- **RECORDED DATA**
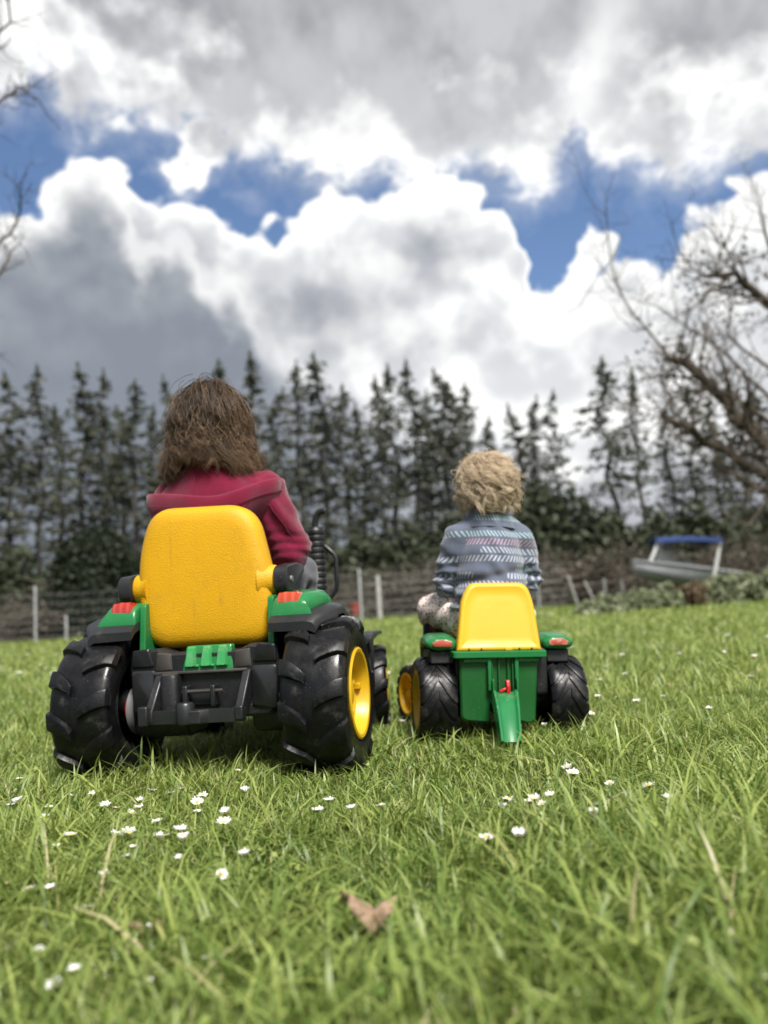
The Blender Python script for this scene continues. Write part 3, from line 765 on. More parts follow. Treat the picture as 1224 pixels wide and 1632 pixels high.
GRN_B = mat('scuffed_green_drawbar', (.016, .16, .05), .24, .10, 10, spec=.6, dirt=(.22, .36, .25), dscale=30, dlo=.56, dhi=.70)
BLK = mat('black_chassis_plastic', (.0075, .0075, .009), .48, .25, 10, .0004, 130, dirt=(.040, .036, .032), dscale=14, dlo=.60, dhi=.78, rvar=.1, speck=(.26, .25, .23))
BLK2 = mat('grey_black_plastic', (.014, .0145, .016), .38, .2, 10, rvar=.08, dirt=(.07, .065, .06), dscale=20, dlo=.6, dhi=.8)
TYRE = mat('black_tyre_plastic', (.005, .005, .006), .38, .3, 16, .0006, 90, spec=.32, dirt=(.045, .041, .036), dscale=30, dlo=.54, dhi=.72, rvar=.14, speck=(.10, .095, .085))
DUSTY = mat('dusty_black_plastic', (.036, .031, .028), .6, .3, 14, dirt=(.11, .085, .06), dscale=12)
GREY = mat('grey_plastic', (.13, .13, .135), .5, .1)
REDP = mat('red_plastic', (.50, .012, .015), .35, .1)
def lens_mat(name, col, ribs):
    m_ = bpy.data.materials.new(name); m_.use_nodes = True
    T = NT(m_.node_tree); p_ = m_.node_tree.nodes['Principled BSDF']; L_ = m_.node_tree.links
    co = T.n('ShaderNodeTexCoord').outputs['Object']; x_, y_, z_ = T.sep(co)
    w_ = T.m('SINE', T.m('MULTIPLY', x_, ribs))
    L_.new(T.mix(T.smooth(w_, -.2, .8), col, tuple(min(1, q * 1.12 + .025) for q in col)), p_.inputs['Base Color'])
    p_.inputs['Roughness'].default_value = .12; p_.inputs['Coat Weight'].default_value = .5
    b = T.n('ShaderNodeBump'); b.inputs['Distance'].default_value = .00025; L_.new(w_, b.inputs['Height']); L_.new(b.outputs[0], p_.inputs['Normal'])
    return m_
LENS_R = lens_mat('red_tail_lens', (.36, .022, .014), 420); LENS_O = lens_mat('orange_tail_lens', (.40, .050, .015), 420)
STICK = mat('red_lamp_sticker', (.40, .085, .055), .35, .25, 60, dirt=(.50, .32, .25), dscale=45, dlo=.52, dhi=.62)

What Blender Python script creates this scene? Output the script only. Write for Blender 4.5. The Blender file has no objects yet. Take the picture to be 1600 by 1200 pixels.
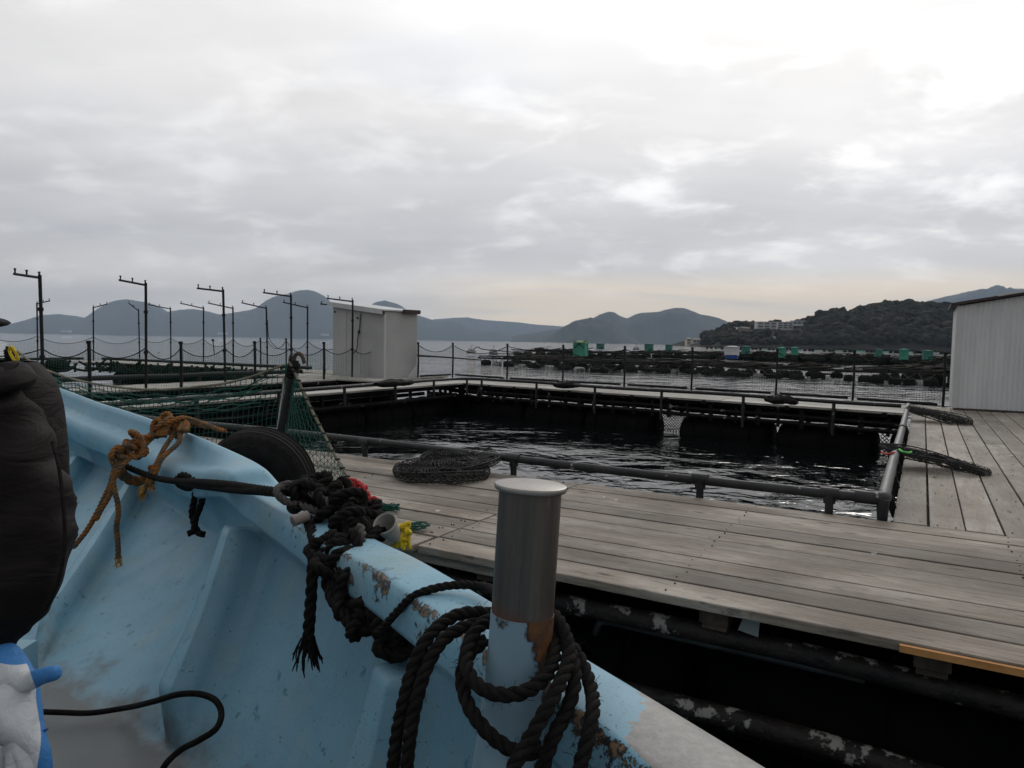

- **WHAT THE TASK ASKS**
Without the pictures, output the full listing exactly as it stands.

- **OUTPUT FOR THIS EXERCISE**
The Blender Python script for this scene continues. Write part 3, from line 765 on. More parts follow. Treat the picture as 1224 pixels wide and 1632 pixels high.
GRN_B = mat('scuffed_green_drawbar', (.016, .16, .05), .24, .10, 10, spec=.6, dirt=(.22, .36, .25), dscale=30, dlo=.56, dhi=.70)
BLK = mat('black_chassis_plastic', (.0075, .0075, .009), .48, .25, 10, .0004, 130, dirt=(.040, .036, .032), dscale=14, dlo=.60, dhi=.78, rvar=.1, speck=(.26, .25, .23))
BLK2 = mat('grey_black_plastic', (.014, .0145, .016), .38, .2, 10, rvar=.08, dirt=(.07, .065, .06), dscale=20, dlo=.6, dhi=.8)
TYRE = mat('black_tyre_plastic', (.005, .005, .006), .38, .3, 16, .0006, 90, spec=.32, dirt=(.045, .041, .036), dscale=30, dlo=.54, dhi=.72, rvar=.14, speck=(.10, .095, .085))
DUSTY = mat('dusty_black_plastic', (.036, .031, .028), .6, .3, 14, dirt=(.11, .085, .06), dscale=12)
GREY = mat('grey_plastic', (.13, .13, .135), .5, .1)
REDP = mat('red_plastic', (.50, .012, .015), .35, .1)
def lens_mat(name, col, ribs):
    m_ = bpy.data.materials.new(name); m_.use_nodes = True
    T = NT(m_.node_tree); p_ = m_.node_tree.nodes['Principled BSDF']; L_ = m_.node_tree.links
    co = T.n('ShaderNodeTexCoord').outputs['Object']; x_, y_, z_ = T.sep(co)
    w_ = T.m('SINE', T.m('MULTIPLY', x_, ribs))
    L_.new(T.mix(T.smooth(w_, -.2, .8), col, tuple(min(1, q * 1.12 + .025) for q in col)), p_.inputs['Base Color'])
    p_.inputs['Roughness'].default_value = .12; p_.inputs['Coat Weight'].default_value = .5
    b = T.n('ShaderNodeBump'); b.inputs['Distance'].default_value = .00025; L_.new(w_, b.inputs['Height']); L_.new(b.outputs[0], p_.inputs['Normal'])
    return m_
LENS_R = lens_mat('red_tail_lens', (.36, .022, .014), 420); LENS_O = lens_mat('orange_tail_lens', (.40, .050, .015), 420)
STICK = mat('red_lamp_sticker', (.40, .085, .055), .35, .25, 60, dirt=(.50, .32, .25), dscale=45, dlo=.52, dhi=.62)

What Blender Python script creates this scene? Output the script only. Write for Blender 4.5. The Blender file has no objects yet. Take the picture to be 1600 by 1200 pixels.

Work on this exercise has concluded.